Justin: So much of your work in Bestiary plays with a half-distortion of reality. You weave together the ordinary and the fantastic so masterfully, I’m curious if you might describe your relationship with the “Magical Realism” genre? 

More specifically—your discussion of your protagonist's mother’s compulsive lying was particularly intriguing to me. You wrote, “We didn’t blame our mother for her lies: We loved them into littler truths. For instance, she was not the last granddaughter of a Tayal chief but descended from lower-ranked warriors, born with a shark’s tooth under her tongue” (37). These littler truths you describe, this middle ground between the unreal and the real—is this where the thrust of your writing comes from? If not, how does this observation on your mother contribute to your writing?

K-Ming: That's such a great question! I didn't know what exactly I was doing or trying to do in Bestiary, and only later did I discover the terms fabulism and mythorealism. I recently read an essay by Yan Lianke that describes mythorealism as "surpassing reality," and that's something that resonates very strongly with me. I'm deeply interested in exaggeration and maximalism in language and imagery, specifically how it can allow us surpass what we believe is possible. I'm also interested in contrasts, and how the extremes of magical vs. mundane, disgust vs. desire, repulsion vs. attraction, and the sacred vs. the profane can be seen as entwined rather than oppositional. I think queer literature taught me that these boundaries are porous, that shame and desire can be one and the same, and that all of these "opposites" are actually inextricable. What I love about myth and fable is that they're often both crass and beautiful or divine, and I love the idea that we can move fluidly and combine the two in our language.

And thank you for citing that line from Bestiary! It's one of the moments in the book where the characters really came alive for me. This observation on the character's mother acted as a kind of meta commentary on the nature of the book itself, and how the idea of truth is continually subverted and reinvented throughout the narrative. We tend to think that magic is the opposite of reality, but the books and stories I love most are the ones that unravel the very concept of a singular or stable truth. I think that moment in the book is when the narrator embraces subjectivity and myth-making as a form of building oneself.
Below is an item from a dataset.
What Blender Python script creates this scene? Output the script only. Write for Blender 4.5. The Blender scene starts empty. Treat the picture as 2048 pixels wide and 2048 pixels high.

Justin: Who are your biggest influences (literary or otherwise)? How have they shaped you into the writer you’ve become?  

K-Ming: So many! Recently I've been most interested in reading fiction in translation, and some recent favorites that have lingered and influenced what I've been working on are books like The Hole by Hiroko Oyamada, Last Words from Montmartre by Qiu Miaojin, The skin is the elastic sheath that surrounds the entire body by Bjorn Rasmussen, and Sweet Days of Discipline by Fleur Jaeggy. These books have taught me so much about condensed forms and emotional intensity, as well as how language can be both abstract and embodied. I think I've always been afraid to be cerebral or philosophical in my writing, because I was afraid it would be too disorienting or not grounded enough for the reader. But these books reminded me that the space of imagination and thought is as powerful on the page as action or plot.

Bestiary by K-Ming Chang

K-Ming Chang is a Kundiman fellow, a Lambda Literary Award finalist, and a National Book Foundation 5 Under 35 honoree. She is the author of the New York Times Book Review Editors’ Choice novel BESTIARY (One World/Random House, 2020), which was longlisted for the Center for Fiction First Novel Prize and the PEN/Faulkner Award. In 2021, her chapbook BONE HOUSE was published by Bull City Press. Her short story collection, GODS OF WANT, is forthcoming from One World, as well as a novel titled ORGAN MEATS. She lives in California.